We are all getting use to the so-called “new politics”. One impact was that pre-Budget negotiations meant even more than usual leaked before the big day. Now the new arrangements have affected the Finance Bill too, with no doubt that the key piece of financial legislation will face change in the committee and parliamentary scrutiny to come. The only question is how much.
There is no doubt the Government had to walk the political tightrope when putting the budget together – and the drama may not be over yet. From the help-to-buy scheme to the new tax arrangements on vulture funds and Irish real-estate funds, you can see the balances being struck, as Minister for Finance Michael Noonan tries to keep the Government afloat, while also addressing some key constituencies.
And, crucially, he also does not want to frighten the horses by alienating key groups of investors at a time when the Brexit process is creating quite enough uncertainty.
The Finance Bill is always a balance, but this year it is particularly tricky and delicate, notably in moves to address concerns about tax-avoidance schemes based on investment in special companies and funds. Here the Government tried to strike the balance by exempting international businesses from the new taxes, while meeting the political need to tax profits made in Ireland. But it's not easy.
International rules
"The Government has spelled out today that international business won't be impacted by this," according to Investec economist Philip O'Sullivan. "But they're going to have to be very vocal, as other jurisdictions are competing heavily against Ireland for business post Brexit. We have a window of opportunity given the dislocation caused by Brexit and you don't want to have any misunderstandings out there."

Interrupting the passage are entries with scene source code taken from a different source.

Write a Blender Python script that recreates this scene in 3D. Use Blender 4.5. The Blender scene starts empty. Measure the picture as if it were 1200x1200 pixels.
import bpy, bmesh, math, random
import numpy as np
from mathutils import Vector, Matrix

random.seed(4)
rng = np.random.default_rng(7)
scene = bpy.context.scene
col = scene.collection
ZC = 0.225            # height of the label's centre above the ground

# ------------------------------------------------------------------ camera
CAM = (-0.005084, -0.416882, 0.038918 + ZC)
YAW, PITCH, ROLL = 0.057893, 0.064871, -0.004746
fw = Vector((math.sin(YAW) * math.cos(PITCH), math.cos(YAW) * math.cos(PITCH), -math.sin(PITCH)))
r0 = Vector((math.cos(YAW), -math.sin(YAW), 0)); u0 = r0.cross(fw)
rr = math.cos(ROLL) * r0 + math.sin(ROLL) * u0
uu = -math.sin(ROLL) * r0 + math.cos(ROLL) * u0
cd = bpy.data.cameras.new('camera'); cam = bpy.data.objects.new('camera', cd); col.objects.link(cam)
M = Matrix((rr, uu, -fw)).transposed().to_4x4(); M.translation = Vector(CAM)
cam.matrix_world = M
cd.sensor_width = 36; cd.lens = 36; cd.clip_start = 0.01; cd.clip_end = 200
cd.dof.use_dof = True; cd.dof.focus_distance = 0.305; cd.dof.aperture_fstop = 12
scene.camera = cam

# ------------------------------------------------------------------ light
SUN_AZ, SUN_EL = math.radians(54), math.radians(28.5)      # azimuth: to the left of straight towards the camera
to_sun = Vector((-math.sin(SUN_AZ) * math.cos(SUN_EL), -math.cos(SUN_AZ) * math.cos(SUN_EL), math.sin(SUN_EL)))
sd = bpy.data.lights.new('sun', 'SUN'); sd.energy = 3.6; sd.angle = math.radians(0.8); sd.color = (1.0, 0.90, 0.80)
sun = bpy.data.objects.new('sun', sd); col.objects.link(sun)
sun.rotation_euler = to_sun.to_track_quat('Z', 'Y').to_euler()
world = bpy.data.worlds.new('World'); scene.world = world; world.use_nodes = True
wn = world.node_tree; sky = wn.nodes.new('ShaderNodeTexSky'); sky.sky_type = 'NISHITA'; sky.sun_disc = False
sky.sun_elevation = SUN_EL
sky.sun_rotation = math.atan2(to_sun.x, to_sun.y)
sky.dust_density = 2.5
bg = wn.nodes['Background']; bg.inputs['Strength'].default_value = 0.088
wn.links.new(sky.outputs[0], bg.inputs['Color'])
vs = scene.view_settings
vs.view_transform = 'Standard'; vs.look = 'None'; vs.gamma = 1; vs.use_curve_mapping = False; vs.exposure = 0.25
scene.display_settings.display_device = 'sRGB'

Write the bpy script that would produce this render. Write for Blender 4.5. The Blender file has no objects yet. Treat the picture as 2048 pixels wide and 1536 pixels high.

Others are even more critical. “Markets react negatively to uncertainty,” according to Killian O’Higgins of real estate advisers WK Nowlan. “We have short memories – we seem to have forgotten that it wasn’t long ago that international investors wouldn’t touch Irish property with the proverbial barge pole.”
Scenting the difficulties, the Opposition parties – those who the Government relies on and the others – will try to make some political hay over this at committee stage, and onwards.
Nowhere is the balance more delicate than in relation to the help-to-buy scheme. Noonan told the Dáil on budget day that he had been assured by the Central Bank that the income tax rebate available to first-time buyers under the scheme would be fully countable in rules obliging most to save 20 per cent of the price of their home.
However he seems not to have run the full scheme past the Central Bank, as governor Philip Lane warned after budget day that the rule under which first-time buyers had to have a mortgage of 80 per cent of the purchase price could encourage over-borrowing. For this reason the Government has cut the limit to 70 per cent. This will mean that more qualify, but also – presumably – that the cost could rise.
But this may not be the end of the changes. Fianna Fáil are pressing for the €600,000 price limit for house purchases that qualify to be cut. This may happen at committee stage, with talk of a cut to €500,000. But in turn this will disappoint a number of new buyers, particularly those in Dublin and other urban areas where prices are higher. Were the limit to be cut further to €400,000 – as Fianna Fáil's Barry Cowen has suggested – Dublin Fine Gael and Fianna Fáil TDs are likely to feel the heat.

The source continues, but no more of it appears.